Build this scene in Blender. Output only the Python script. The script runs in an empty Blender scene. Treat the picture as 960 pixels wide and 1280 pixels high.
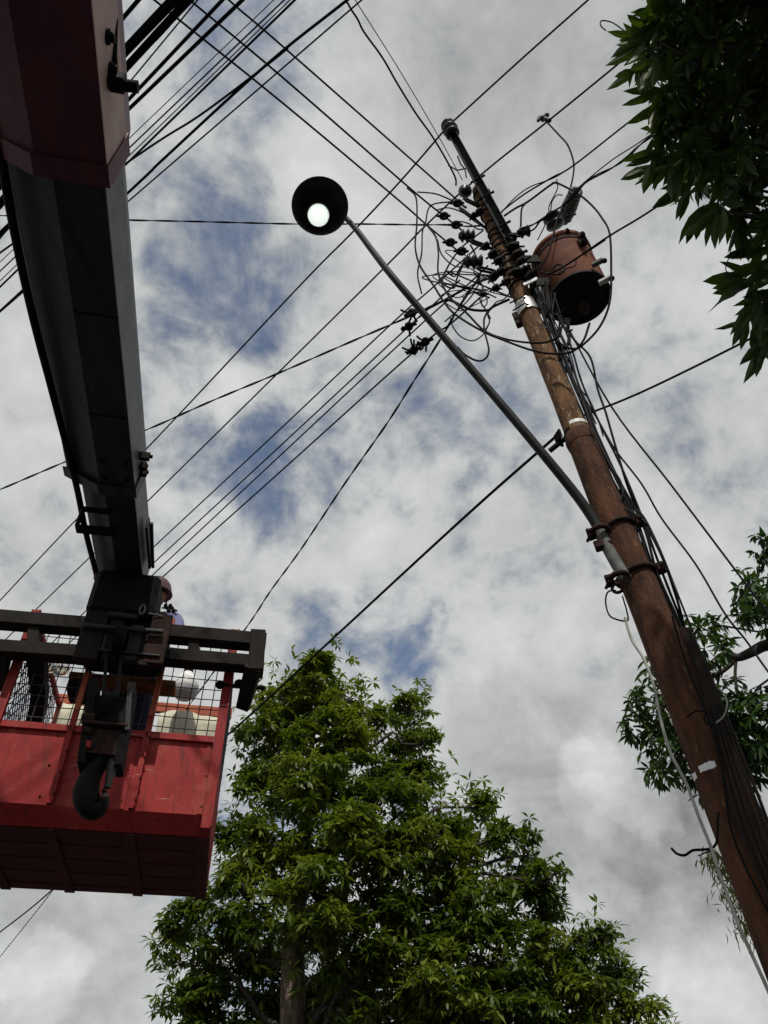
import bpy, bmesh, math, random
import numpy as np
from mathutils import Vector, Matrix
random.seed(7); RNG = np.random.default_rng(7)
SC = bpy.context.scene
COL = SC.collection
R = math.radians

# ------------------------------------------------------------------ camera
F = 960.0; CX, CY = 480.0, 640.0; CAMZ = 1.6
zc = np.array([-120., 1060., -960.]); zc /= np.linalg.norm(zc)
fw = np.array([0, 0, -1.]); yc = fw - zc * fw.dot(zc); yc /= np.linalg.norm(yc)
xc = np.cross(yc, zc)
CM = np.array([xc, yc, zc])
O = np.array([0, 0, CAMZ])
cam_d = bpy.data.cameras.new('camera'); cam = bpy.data.objects.new('camera', cam_d); COL.objects.link(cam)
cam_d.sensor_fit = 'VERTICAL'; cam_d.sensor_height = 36.0; cam_d.lens = 27.0
cam_d.clip_start = 0.05; cam_d.clip_end = 2000
cam.matrix_world = Matrix([list(CM[i]) + [O[i]] for i in range(3)] + [[0, 0, 0, 1]])
SC.camera = cam

def ray(px, py): return CM @ np.array([px - CX, CY - py, -F])
def atZ(px, py, z): d = ray(px, py); return O + d * (z - CAMZ) / d[2]
def atH(px, py, h): d = ray(px, py); return O + d * h / math.hypot(d[0], d[1])
def atD(px, py, D): d = ray(px, py); return O + d / np.linalg.norm(d) * D
def depth(p): return -(CM.T @ (np.array(p) - O))[2]
def proj(p):
    c = CM.T @ (np.array(p) - O); return CX - F * c[0] / c[2], CY + F * c[1] / c[2]

# ------------------------------------------------------------------ world, sun, exposure
SUN_AZ, SUN_EL = R(165), R(56)       # azimuth clockwise from +Y
SC.view_settings.view_transform = 'Standard'; SC.view_settings.look = 'None'
SC.view_settings.exposure = 0.0; SC.view_settings.gamma = 1.0
world = bpy.data.worlds.new('World'); SC.world = world; world.use_nodes = True
wt = world.node_tree; wt.nodes.clear()
def wn(t, **k):
    n = wt.nodes.new(t)
    for a, b in k.items(): setattr(n, a, b)
    return n
def wlink(a, b): wt.links.new(a, b)
def wmath(op, a, b=None, clamp=False):
    n = wn('ShaderNodeMath', operation=op, use_clamp=clamp)
    for i, v in enumerate((a, b)):
        if v is None: continue
        if isinstance(v, (int, float)): n.inputs[i].default_value = v
        else: wlink(v, n.inputs[i])
    return n.outputs[0]
def wramp(v, a, b, c=0.0, d=1.0, smooth=True):
    n = wn('ShaderNodeMapRange'); n.interpolation_type = 'SMOOTHSTEP' if smooth else 'LINEAR'
    wlink(v, n.inputs[0])
    for i, x in enumerate((a, b, c, d)): n.inputs[i + 1].default_value = x
    return n.outputs[0]
out = wn('ShaderNodeOutputWorld'); bg = wn('ShaderNodeBackground'); wlink(bg.outputs[0], out.inputs[0])
bg.inputs[1].default_value = 0.1
sky = wn('ShaderNodeTexSky'); sky.sky_type = 'NISHITA'; sky.sun_disc = False
sky.sun_elevation = SUN_EL; sky.sun_rotation = SUN_AZ; sky.air_density = 1.0; sky.dust_density = .7; sky.ozone_density = 1.6
tc = wn('ShaderNodeTexCoord')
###
* **Task description**: Select the lines in this material that hold the word "scene", leaving none out.

* **Exercise solution**:
Build this scene in Blender. Output only the Python script. The script runs in an empty Blender scene. Treat the picture as 960 pixels wide and 1280 pixels high.
SC = bpy.context.scene